Haiti is among the latest countries to join what seems to be a worldwide trend of scaling back LGBTQ rights. A bill calling for imprisonment for same-sex marriage and public demonstrations of support for LGBTQ citizens just passed in the country’s Senate. The bill would also implement an $8,000 fine in addition to the prison sentence, which can be up to three years.

Haitian LGBTQ organization, Kouraj, is adamant in preventing such a proposal from becoming law.

“We have the right to protest and we have the right to be who we are and we have the right to be free,” said Charlot Jeudy, a spokesperson for Kouraj according to The Washington Post.

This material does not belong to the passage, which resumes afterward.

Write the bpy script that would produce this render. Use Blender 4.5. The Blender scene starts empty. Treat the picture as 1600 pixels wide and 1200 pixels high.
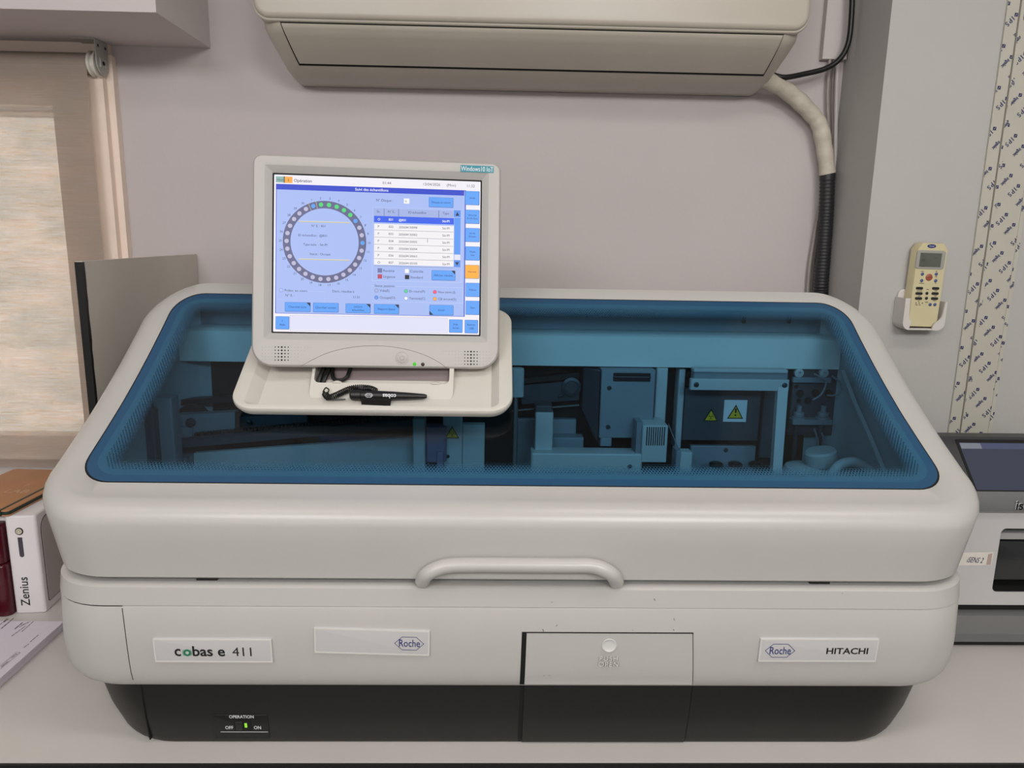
import bpy, bmesh, math, random
import numpy as np
from mathutils import Matrix, Vector
random.seed(4)
SC = bpy.context.scene
COL = SC.collection
R = math.radians

# ------------------------------------------------------------------ camera, world, lights, exposure
F_PX = 1150.0
EYE = Vector((0, 0, 1.584))
cam_d = bpy.data.cameras.new('camera')
cam_d.sensor_fit = 'HORIZONTAL'; cam_d.sensor_width = 36.0
cam_d.lens = 36.0 * F_PX / 1600
cam_d.clip_start = 0.02
cam = bpy.data.objects.new('camera', cam_d); COL.objects.link(cam)
CROT = (Matrix.Rotation(R(-1.45), 3, 'Z') @ Matrix.Rotation(R(90 - 11.4), 3, 'X') @ Matrix.Rotation(R(1.0), 3, 'Z'))
cam.matrix_world = Matrix.Translation(EYE) @ CROT.to_4x4()
SC.camera = cam

SC.view_settings.view_transform = 'Standard'
SC.view_settings.look = 'None'
SC.view_settings.gamma = 1.0
SC.view_settings.use_curve_mapping = False
SC.view_settings.exposure = 0.0

world = bpy.data.worlds.new('daylight'); SC.world = world
world.use_nodes = True
world.node_tree.nodes['Background'].inputs[0].default_value = (1.0, 0.95, 0.88, 1)
world.node_tree.nodes['Background'].inputs[1].default_value = 2.7

def area(name, loc, target, sx, sy, power, color):
    d = bpy.data.lights.new(name, 'AREA'); d.shape = 'RECTANGLE'
    d.size = sx; d.size_y = sy; d.energy = power; d.color = color
    o = bpy.data.objects.new(name, d); COL.objects.link(o)
    o.location = loc
    o.rotation_euler = (Vector(target) - Vector(loc)).to_track_quat('-Z', 'Y').to_euler()
    return o
area('ceiling_lamp_right', (0.75, 0.25, 2.66), (0.75, 0.25, 0), 1.2, 0.30, 8, (1.0, 0.975, 0.92))
area('ceiling_lamp_left', (-0.95, -0.1, 2.66), (-0.95, -0.1, 0), 1.2, 0.30, 5.5, (1.0, 0.95, 0.965))
area('ceiling_lamp_rear', (0.8, -1.55, 2.55), (0.2, 1.0, 1.2), 1.1, 0.4, 31, (1.0, 0.985, 0.945))
area('ceiling_lamp_rear_left', (-0.9, -1.55, 2.55), (-0.2, 1.0, 1.2), 1.1, 0.4, 24, (1.0, 0.965, 0.955))
area('rear_fill_light', (-0.4, -1.95, 1.45), (-0.2, 1.0, 1.3), 2.2, 1.0, 9, (1.0, 0.98, 0.97))  # soft frontal fill added behind the camera; no window in that wall

# ------------------------------------------------------------------ helpers
def P(x, y, Y=None, Z=None, X=None):
    """point where the line of sight through a photo pixel meets a plane of the room"""
    d = CROT @ Vector(((x - 800) / F_PX, -(y - 600) / F_PX, -1))
    if Y is not None: t = (Y - EYE.y) / d.y
    elif Z is not None: t = (Z - EYE.z) / d.z
    else: t = (X - EYE.x) / d.x
    return EYE + d * t

def lin(c):
    return tuple(((v / 255) / 12.92 if v <= 10 else (((v / 255) + 0.055) / 1.055) ** 2.4) for v in c)

MATS = {}
def mat(name, rgb, rough=0.5, metal=0.0, spec=0.5, bump=0.0, bscale=300.0, var=0.0, vscale=6.0, coat=0.0, emit=None):
    if name in MATS: return MATS[name]
    m = bpy.data.materials.new(name); m.use_nodes = True
    nt = m.node_tree; b = nt.nodes['Principled BSDF']
    c = lin(rgb)
    b.inputs['Base Color'].default_value = (*c, 1)
    b.inputs['Roughness'].default_value = rough
    b.inputs['Metallic'].default_value = metal
    b.inputs['Specular IOR Level'].default_value = spec
    b.inputs['Coat Weight'].default_value = coat
    if emit is not None:
        b.inputs['Emission Color'].default_value = (*lin(emit[0]), 1)
        b.inputs['Emission Strength'].default_value = emit[1]
    if var or bump:
        tc = nt.nodes.new('ShaderNodeTexCoord')
    if var:
        n = nt.nodes.new('ShaderNodeTexNoise'); n.inputs['Scale'].default_value = vscale
        n.inputs['Detail'].default_value = 5
        nt.links.new(tc.outputs['Object'], n.inputs['Vector'])
        r = nt.nodes.new('ShaderNodeValToRGB')
        r.color_ramp.elements[0].position = 0.3; r.color_ramp.elements[1].position = 0.7
        r.color_ramp.elements[0].color = (*[v * (1 - var) for v in c], 1)
        r.color_ramp.elements[1].color = (*[min(1, v * (1 + var)) for v in c], 1)
        nt.links.new(n.outputs['Fac'], r.inputs['Fac'])
        nt.links.new(r.outputs['Color'], b.inputs['Base Color'])
    if bump:
        n2 = nt.nodes.new('ShaderNodeTexNoise'); n2.inputs['Scale'].default_value = bscale
        n2.inputs['Detail'].default_value = 3
        nt.links.new(tc.outputs['Object'], n2.inputs['Vector'])
        bp = nt.nodes.new('ShaderNodeBump'); bp.inputs['Strength'].default_value = bump
        bp.inputs['Distance'].default_value = 0.002
        nt.links.new(n2.outputs['Fac'], bp.inputs['Height'])
        nt.links.new(bp.outputs['Normal'], b.inputs['Normal'])
    MATS[name] = m
    return m

def glow(rgb, k=1.0):
    name = 'glow_%d_%d_%d' % tuple(rgb)
    if name in MATS: return MATS[name]
    m = bpy.data.materials.new(name); m.use_nodes = True
    b = m.node_tree.nodes['Principled BSDF']
    b.inputs['Base Color'].default_value = (0.01, 0.01, 0.012, 1)
    b.inputs['Roughness'].default_value = 0.35
    b.inputs['Specular IOR Level'].default_value = 0.2
    b.inputs['Emission Color'].default_value = (*lin(rgb), 1)
    b.inputs['Emission Strength'].default_value = k
    MATS[name] = m
    return m

_TXT = {}
def text_geo(s, bold=0.0, space=1.0):
    key = (s, bold, space)
    if key in _TXT: return _TXT[key]
    cu = bpy.data.curves.new('lettering', 'FONT')
    cu.body = s; cu.size = 1.0; cu.offset = bold; cu.resolution_u = 3
    cu.space_character = space
    o = bpy.data.objects.new('lettering', cu); COL.objects.link(o)
    me = bpy.data.meshes.new_from_object(o)
    vs = [(v.co.x, v.co.y) for v in me.vertices]
    fs = [tuple(p.vertices) for p in me.polygons]
    bpy.data.objects.remove(o); bpy.data.curves.remove(cu); bpy.data.meshes.remove(me)
    _TXT[key] = (vs, fs)
    return _TXT[key]

def rrect(x0, x1, y0, y1, r, seg=8, nx=1, ny=1):
    """rounded rectangle, counter-clockwise from the (x0,y0) corner; r: one radius or (bl, br, tr, tl)"""
    rs = [r] * 4 if not isinstance(r, (tuple, list)) else list(r)
    rs = [max(1e-5, v) for v in rs]
    cs = [(x0 + rs[0], y0 + rs[0], 180, rs[0]), (x1 - rs[1], y0 + rs[1], 270, rs[1]),
          (x1 - rs[2], y1 - rs[2], 0, rs[2]), (x0 + rs[3], y1 - rs[3], 90, rs[3])]
    arcs = []
    for cx, cy, a0, rr in cs:
        arcs.append([(cx + rr * math.cos(R(a0 + 90 * k / seg)), cy + rr * math.sin(R(a0 + 90 * k / seg))) for k in range(seg + 1)])
    out = []
    for i in range(4):
        out += arcs[i]
        n = nx if i in (0, 2) else ny
        p, q = arcs[i][-1], arcs[(i + 1) % 4][0]
        for k in range(1, n):
            t = k / n
            out.append((p[0] + (q[0] - p[0]) * t, p[1] + (q[1] - p[1]) * t))
    return out

FRONT = Matrix.Rotation(R(90), 4, 'X')      # local xy -> room XZ, local +z -> toward the viewer (-Y)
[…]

Thus far, the org has been compiling signatures for a petition to eradicate the bill. While same-sex marriage has been illegal in Haiti, the bill is a much crueler method of denouncing the LGBTQ community. Haitian LGBTQ individuals were forced to be reminded of their country’s prejudice in November when a festival akin to that of Pride celebrations was cancelled. The Port-au-Prince government official who banned the event said it would contradict the country’s principles.
Aside from the anti-LGBTQ culture in the Caribbean country, Haiti has also been undergoing a number of other crises. In October, Hurricane Matthew took the lives of more than 500 Haitians. According to the BBC, 90 percent of southern Haiti was destroyed by the hurricane.
In November, Haiti elected Jovenel Moise as its president which sparked violent protests. Moise lacked any political experience and previously worked as a banana exporter.